イギリスで発生中の深刻な干ばつ。政府は節水を呼び掛ける
雨が多いイメージのあるイギリスですが、近年は夏季の気温上昇により乾燥が進み、2025年は記録的な干ばつに見舞われています。イギリス政府は、ヨークシャーやチェシャーなど5地域を「干ばつ状態」に、さらにリンカンシャーやソレントなど6地域を「日照り状態」に指定しました。

そのため、政府は特に水の使用を巡って節水に繋がるガイダンスを発表しており、その中には「庭の水やりは雨水を集めて行う」「水漏れするトイレを修理する」「歯磨き中は水を止める」と言った合理的な推奨事項も多く並んでいますが、このガイダンスの最後に「データセンターの冷却に大量の水を使うため古いメールや写真を消す」と言う不可解な内容が記載されているようです
データセンターの負荷を減らすためにデータを消すようにアドバイス。しかし逆効果に?
確かにデータセンターは冷却のために大量の水を消費します。しかし、専門家によれば「古いデータの削除が節水につながる」という考えは、現実の仕組みを無視したものです。
- 水の大量消費は「計算」であり「保管」ではない:データセンターの電力消費と、それに伴う水の使用量の大部分は、CPUやGPUがAIのトレーニングやデータ処理といった「計算」を行う際に発生する熱を冷却するためのものです。そのため、一度保存されただけのメールや写真などのデータは、ストレージデバイス上でほとんど熱を発さず、多くの場合、低電力モードで待機しています。保管にかかるエネルギーと水は、計算に比べてごくわずかです。

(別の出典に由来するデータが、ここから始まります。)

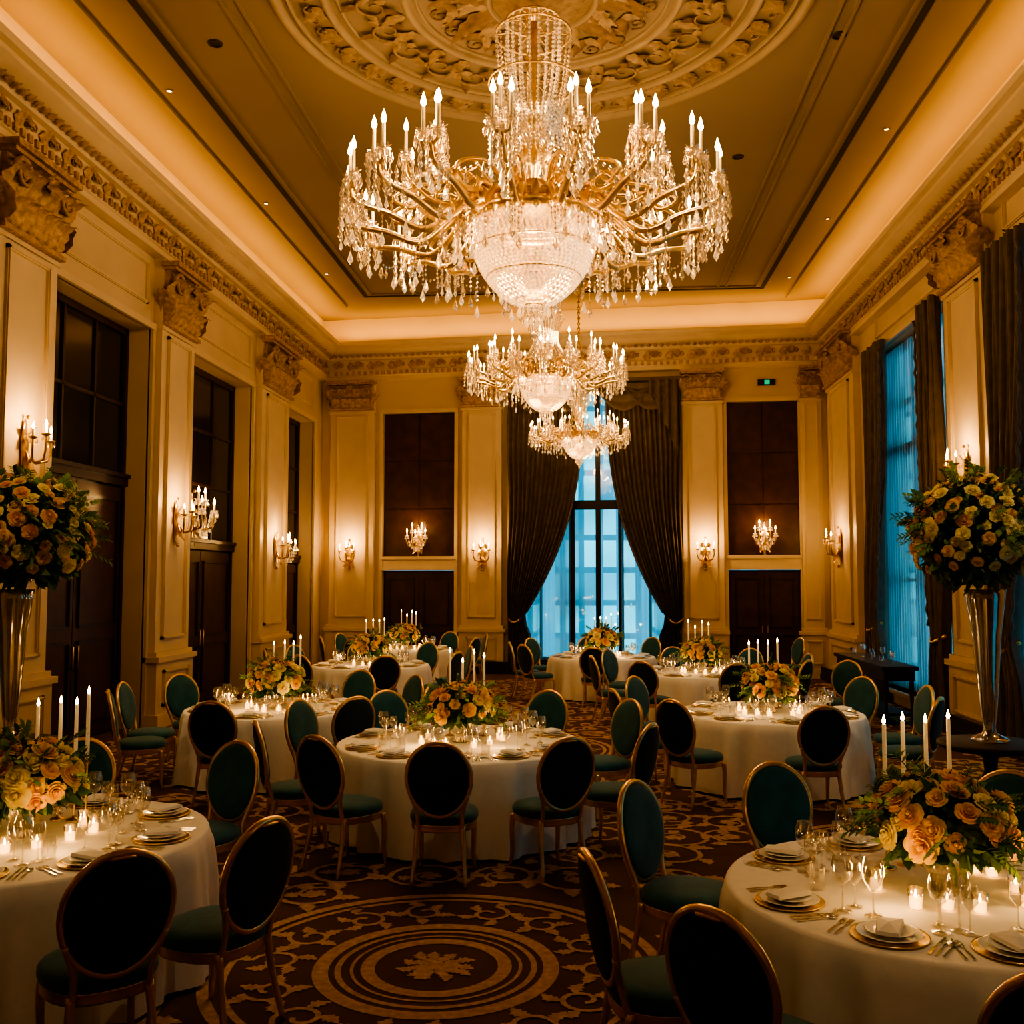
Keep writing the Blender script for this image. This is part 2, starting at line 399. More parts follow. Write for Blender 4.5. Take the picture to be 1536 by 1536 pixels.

- 「削除」という行為自体がエネルギーを消費する:ユーザーが古いデータを探し出し、削除するという行為自体が、サーバーを起動させ、データを検索し、削除処理を行うという一連の「計算」を発生させます。これは、データを静かに保管しておくよりも多くのエネルギーと、結果的により多くの冷却水を消費する可能性が高く、逆効果となります。
- データセンターは英国内にあるとは限らない:そもそも、削除しようとしているデータが、干ばつに苦しむ英国内のデータセンターに保存されているとは限りません。国外のデータセンターに保存されているデータを削除しても、英国の節水には全く貢献しません。
日本でも2025年は梅雨前線の早期消滅で一部地域に干ばつの懸念がありましたが、現時点では深刻な状況には至っていません。それでも将来的に水不足が起きる可能性はあり、もしそうなれば、データ削除よりもシャワー時間の短縮や歯磨き時の水止めといった、直接的で効果的な行動が求められます。
なお、日本でも時折的外れな提案や政策が話題になります(最近では「女子トイレの行列対策」など)。こうした現象は、どうやら国を問わず共通して見られるもののようです。